/---
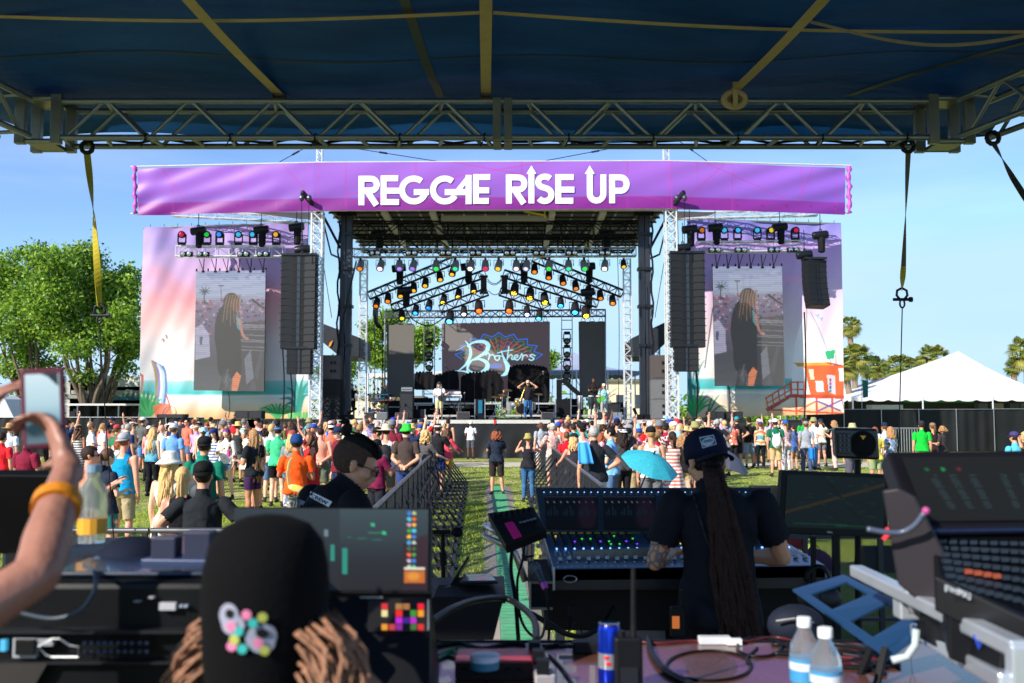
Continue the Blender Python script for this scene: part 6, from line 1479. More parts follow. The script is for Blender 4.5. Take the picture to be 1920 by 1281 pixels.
# left field, nearest first
pp(385,9.0,8,HI,'m','heavyset person in black tee and black cap seen from behind at the near barrier rail',('tee',(36,40,46)),('shorts',(60,60,64)),('buzz','dark'),('cap',(24,24,26),True),'m',1.72,fat=1.28)
pp(347,9.9,10,FR_,'f','person in black tank top with a long blonde ponytail beside the heavyset black tee',('tank',(28,28,32)),('leggings',(30,30,36)),('pony','blonde'),None,'r',1.64)
pp(322,11.6,-5,D2,'f','person in white floppy sun hat with blonde hair holding teal strands, white skirt',('crop',(240,236,230)),('skirt',(238,232,224)),('long','blonde'),('sun',(236,232,222)),'l',1.7,hl=.5)
pp(172,12.4,-70,('phone','phone'),'m','shirtless person in blue trunks with teal glasses strap drinking near the left',None,('shorts',(30,60,150)),('short','dark'),None,'r',1.76,shades=True)
pp(205,13.2,-35,('front','phone'),'f','person in navy tee and multicolour floral shorts with a brown ponytail',('tee',(40,48,66)),('shorts',(30,130,130),'floral'),('pony','brown'),None,'l',1.62)
pp(386,13.6,5,D2,'m','person in green tee and backward black cap wearing a dark backpack, left field',('tee',(20,120,96)),('kshorts',(40,50,80)),('short','dark'),('cap',(30,30,32),True),'m',1.74)
pp(236,15.5,-12,D2,'m','person in turquoise tank, khaki shorts and backward grey cap with orange wristband',('tank',(20,150,200)),('kshorts',(172,156,124)),('short','red'),('cap',(168,170,176),True),'r',1.75)
pp(558,15.6,8,('front','phone'),'m','person in bright orange tee and blue beanie with a yellow cross-body pouch',('tee',(244,92,30)),('jeans',(120,130,150),'paisley'),('short','dark'),('beanie',(30,66,120)),'t',1.72)
pp(478,19.8,62,('out','front'),'m','person in black tee and purple shorts with waist-length blond dreadlocks, facing left',('tee',(30,34,42)),('shorts',(62,36,76)),('dreads','dblonde'),None,'t',1.74,hl=.85,shades=True,shoes=(60,90,130))
pp(55,16.8,-20,FR_,'m','person in maroon short sleeve shirt and grey shorts behind the raised phone',('tee',(128,30,56)),('kshorts',(90,92,100)),('short','dark'),None,'m',1.72)
pp(98,17.2,-5,FR_,'f','person with bare back and olive tied halter near the left edge',('crop',(110,120,60)),('hot',(90,110,140)),('pony','dark'),None,'l',1.62)
pp(523,23.2,4,FR_,'m','person in long mint green tee and black shorts with a tie-dye bandana',('tee',(70,200,140)),('shorts',(24,24,30)),('short','dark'),('band',(80,120,200)),'l',1.76,fat=1.1)
pp(427,25,168,('front','down'),'f','person facing the camera in pale kimono top, denim shorts and purple headband',('long',(226,218,206),'paisley'),('hot',(90,120,160)),('long','brown'),('band',(130,70,180)),'l',1.68,legs=2)
pp(404,25.4,170,('photo','down'),'f','person facing the camera taking a selfie in blue cap and striped top',('tank',(90,110,170),'stripes'),('hot',(70,90,130)),('long','dark'),('cap',(40,50,110)),'l',1.66)
pp(603,23.6,6,BH,'m','shirtless person with hands clasped behind the back in grey shorts',None,('kshorts',(96,100,90)),('buzz','dark'),None,'r',1.72)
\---
PROBLEM TO WORK ON
From the material above, copy everything exactly but the pictures.

COMPLETE ANSWER
Continue the Blender Python script for this scene: part 6, from line 1479. More parts follow. The script is for Blender 4.5. Take the picture to be 1920 by 1281 pixels.
# left field, nearest first
pp(385,9.0,8,HI,'m','heavyset person in black tee and black cap seen from behind at the near barrier rail',('tee',(36,40,46)),('shorts',(60,60,64)),('buzz','dark'),('cap',(24,24,26),True),'m',1.72,fat=1.28)
pp(347,9.9,10,FR_,'f','person in black tank top with a long blonde ponytail beside the heavyset black tee',('tank',(28,28,32)),('leggings',(30,30,36)),('pony','blonde'),None,'r',1.64)
pp(322,11.6,-5,D2,'f','person in white floppy sun hat with blonde hair holding teal strands, white skirt',('crop',(240,236,230)),('skirt',(238,232,224)),('long','blonde'),('sun',(236,232,222)),'l',1.7,hl=.5)
pp(172,12.4,-70,('phone','phone'),'m','shirtless person in blue trunks with teal glasses strap drinking near the left',None,('shorts',(30,60,150)),('short','dark'),None,'r',1.76,shades=True)
pp(205,13.2,-35,('front','phone'),'f','person in navy tee and multicolour floral shorts with a brown ponytail',('tee',(40,48,66)),('shorts',(30,130,130),'floral'),('pony','brown'),None,'l',1.62)
pp(386,13.6,5,D2,'m','person in green tee and backward black cap wearing a dark backpack, left field',('tee',(20,120,96)),('kshorts',(40,50,80)),('short','dark'),('cap',(30,30,32),True),'m',1.74)
pp(236,15.5,-12,D2,'m','person in turquoise tank, khaki shorts and backward grey cap with orange wristband',('tank',(20,150,200)),('kshorts',(172,156,124)),('short','red'),('cap',(168,170,176),True),'r',1.75)
pp(558,15.6,8,('front','phone'),'m','person in bright orange tee and blue beanie with a yellow cross-body pouch',('tee',(244,92,30)),('jeans',(120,130,150),'paisley'),('short','dark'),('beanie',(30,66,120)),'t',1.72)
pp(478,19.8,62,('out','front'),'m','person in black tee and purple shorts with waist-length blond dreadlocks, facing left',('tee',(30,34,42)),('shorts',(62,36,76)),('dreads','dblonde'),None,'t',1.74,hl=.85,shades=True,shoes=(60,90,130))
pp(55,16.8,-20,FR_,'m','person in maroon short sleeve shirt and grey shorts behind the raised phone',('tee',(128,30,56)),('kshorts',(90,92,100)),('short','dark'),None,'m',1.72)
pp(98,17.2,-5,FR_,'f','person with bare back and olive tied halter near the left edge',('crop',(110,120,60)),('hot',(90,110,140)),('pony','dark'),None,'l',1.62)
pp(523,23.2,4,FR_,'m','person in long mint green tee and black shorts with a tie-dye bandana',('tee',(70,200,140)),('shorts',(24,24,30)),('short','dark'),('band',(80,120,200)),'l',1.76,fat=1.1)
pp(427,25,168,('front','down'),'f','person facing the camera in pale kimono top, denim shorts and purple headband',('long',(226,218,206),'paisley'),('hot',(90,120,160)),('long','brown'),('band',(130,70,180)),'l',1.68,legs=2)
pp(404,25.4,170,('photo','down'),'f','person facing the camera taking a selfie in blue cap and striped top',('tank',(90,110,170),'stripes'),('hot',(70,90,130)),('long','dark'),('cap',(40,50,110)),'l',1.66)
pp(603,23.6,6,BH,'m','shirtless person with hands clasped behind the back in grey shorts',None,('kshorts',(96,100,90)),('buzz','dark'),None,'r',1.72)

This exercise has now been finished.